Even with dramatic oil-price declines, powerful oil-rich nations (such as Russia and Saudi Arabia), as well as hostile regimes (such as Venezuela and Iran), must be central in your thinking about the broader energy security challenge. The fall in oil revenue will pose major problems for the stability of the entire group of oil-rich states, even if it does not affect their outward taunts and behavior. It is in our country’s interest and theirs to begin to work toward ensuring “stability of oil demand” in exchange for “stability of oil supply.”

  • Reorganizing Government. A new era in energy policy will require a thorough going overhaul of our governing institutions.

    At the White House, a new National Energy and Climate Council, patterned on either the successful National Security Council or National Economic Council models, will dramatically signal the urgency of these issues. This will require a redesign of the 10 energy-related Cabinet agencies and corresponding committees of Congress.

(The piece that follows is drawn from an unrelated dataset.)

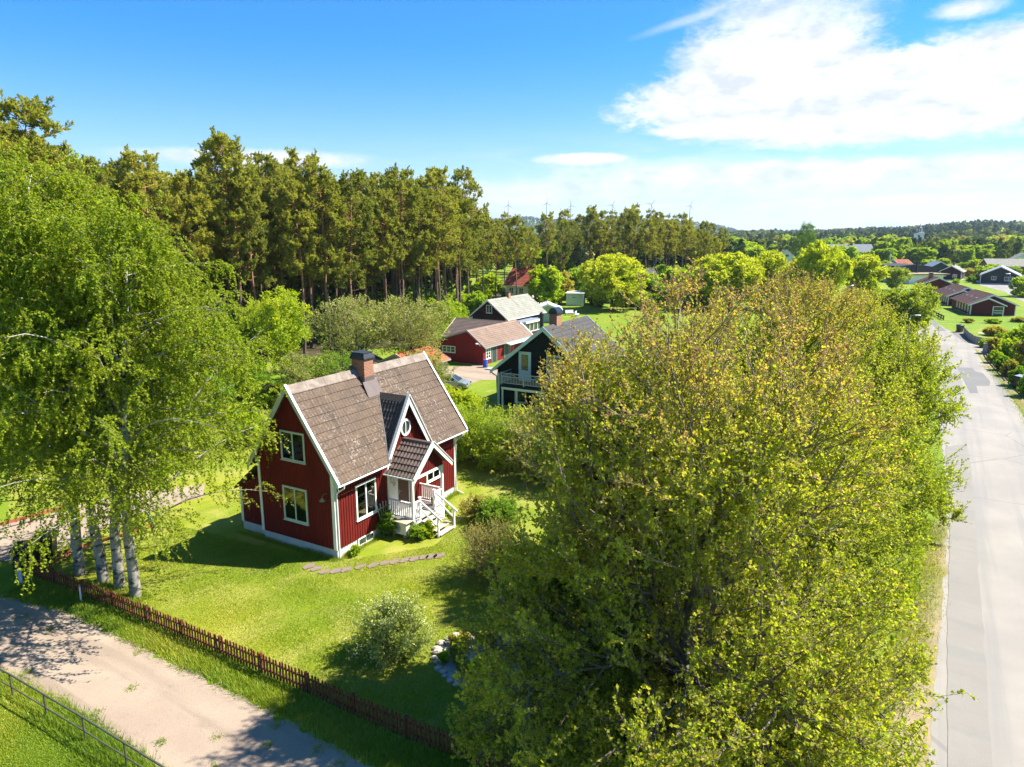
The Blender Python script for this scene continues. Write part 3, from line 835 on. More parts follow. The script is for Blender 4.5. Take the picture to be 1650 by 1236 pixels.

A new era in energy policy will require a thorough going overhaul of our governing institutions. At the White House, a new National Energy and Climate Council, patterned on either the successful National Security Council or National Economic Council models, will dramatically signal the urgency of these issues. This will require a redesign of the 10 energy-related Cabinet agencies and corresponding committees of Congress.

Specifically, the Department of Energy (DOE), Department of the Interior and Environmental Protection Agency will need to be redesigned to:

  • advance the clean energy investments you have proposed
  • reorder policy priorities towards energy efficiency, and
  • develop less intensively carbon-based fuels and end-use technologies.

In particular, you will also have to determine whether DOE, EPA, Treasury, or a new SEC-type agency should establish and operate the domestic emissions trading system. Given the oversight shortcomings that contributed to the recent financial crisis, any new market must be well regulated.